Editing
Editing is my favorite part of the writing process.
Even as I type, I tighten words and phrases in my head, refusing to commit them to the screen until I’ve determined them to be exactly right. Slicing extraneous clauses, slashing unnecessary words, wielding my imaginary red pen, brutal and unrelenting.
It’s a skill for which I credit years of outstanding English teachers (South Carolina public schools, for the record), a liberal arts education, and a particularly demanding Furman political thought teacher who gave us a seemingly simple weekly assignment: two pages, double spaced, 10-12 point font, one inch margins all around.
Every week that term, I would smugly write my first draft, discussing the theories of Socrates or Plato or Rousseau, thinking I had written the most perfect, most succinct, most mesmerizing essay ever. And every week, I would finish my draft in about an hour, and it would inevitably be those two requisite pages--plus an extra four or five lines.
Those four or five lines? They took me about four hours to edit.
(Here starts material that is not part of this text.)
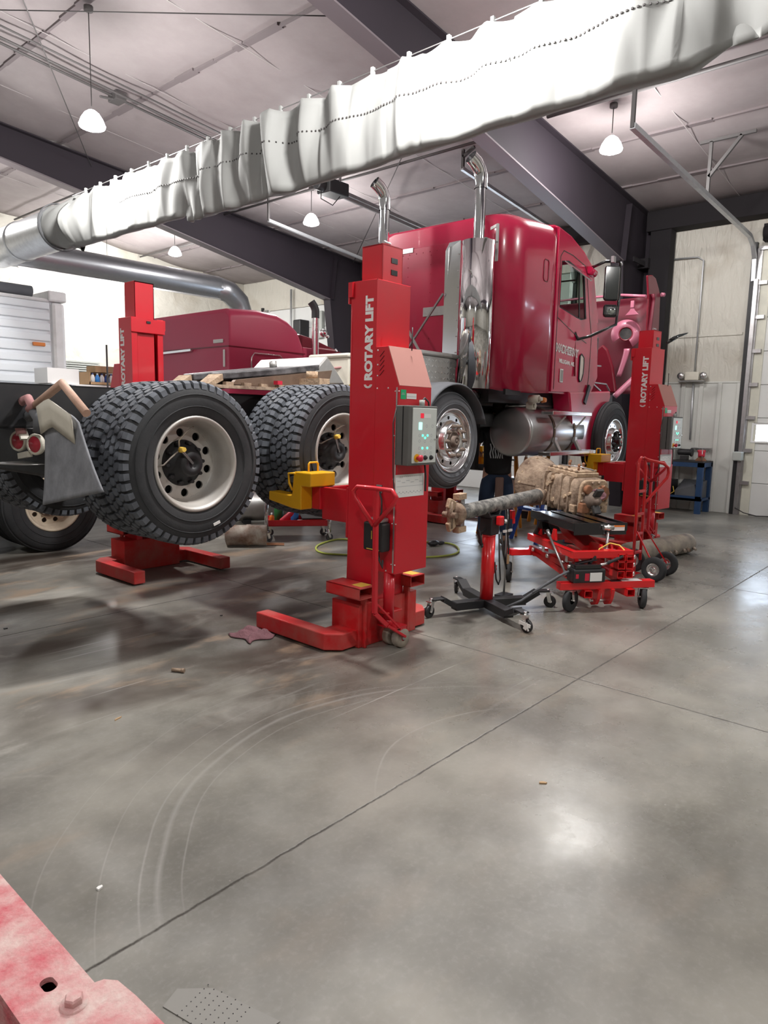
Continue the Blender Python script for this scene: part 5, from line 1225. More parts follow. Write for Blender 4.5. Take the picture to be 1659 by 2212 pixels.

It was a humbling, frustrating, yet ultimately satisfying life lesson, one that prepared me better than any composition class for writing in the 21st century world of ADD, texting, and 140 character limits.
But when it comes to life beyond the page, I am not as exacting.
I pride myself on being a professional dabbler, a multi-tasker, a modern professional woman with multiple income streams. I still want and think I can have it all. That those same rules I learned 20 years ago don’t apply to my life.
False.
The truth is, since quitting PR and the financial stability of that monthly retainer nearly a year ago, I have done anything BUT edit my life.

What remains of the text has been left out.